Emanuela Sorbo, Università Iuav di Venezia
Vitale Zanchettin, Musei Vaticani, Roma; Università Iuav di Venezia

Vitale Zanchettin (1967) is associate professor of History of Architecture at Università Iuav di Venezia, where he teaches since 2001 and where he earned his his PhD in History of Architecture and Urban Planning, with a dissertation on social housing in Germany in the Thirties (1999).
As a fellow at the Bibliotheca Hertziana – Max Planck Institut für Kunstgeschichte in Rome, he studied the urban development of Rome in the early 1500s. Later on, he concentrated his research on the work of Carlo Scarpa, focusing on the construction process and the architectural drawings. In 2006 he collaborated with the Österreich Institut in Rom on the Adolf Loos exhibition (Rome 2007). As Alexander von Humboldt fellow (2007–2009), he concentrated his research on Michelangelo as architect, and on the structural travertine building process at the Fabbrica di San Pietro. At that time he was visiting professor at the Rheinische Friedrich-Wilhelms-Universität Bonn.
For his research on the Vatican Basilica he was awarded the Hanno-und-Ilse-Hahn prize from the Bibliotheca Hertziana – Max Planck Institut für Kunstgeschichte in 2009.
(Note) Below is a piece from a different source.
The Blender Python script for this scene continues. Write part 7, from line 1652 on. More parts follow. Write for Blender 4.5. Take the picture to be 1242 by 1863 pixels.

In 2012 was a visiting professor at Virginia University and further research about the early architectural work Michelangelo at Kunsthistorisches Institut di Firenze – Max Planck Institut. Since 2000 he collaborated in many projects with the Centro Internazionale di Architettura Andrea Palladio in Vicenza, becoming member of its scientific committee. Since 2015 he is the curator of the Office of Architectural Superintendance at the Vatican Musuems, managing the scientific supervision of the architectural restorations. At the moment his research is focused on Raphael’s painted architecture.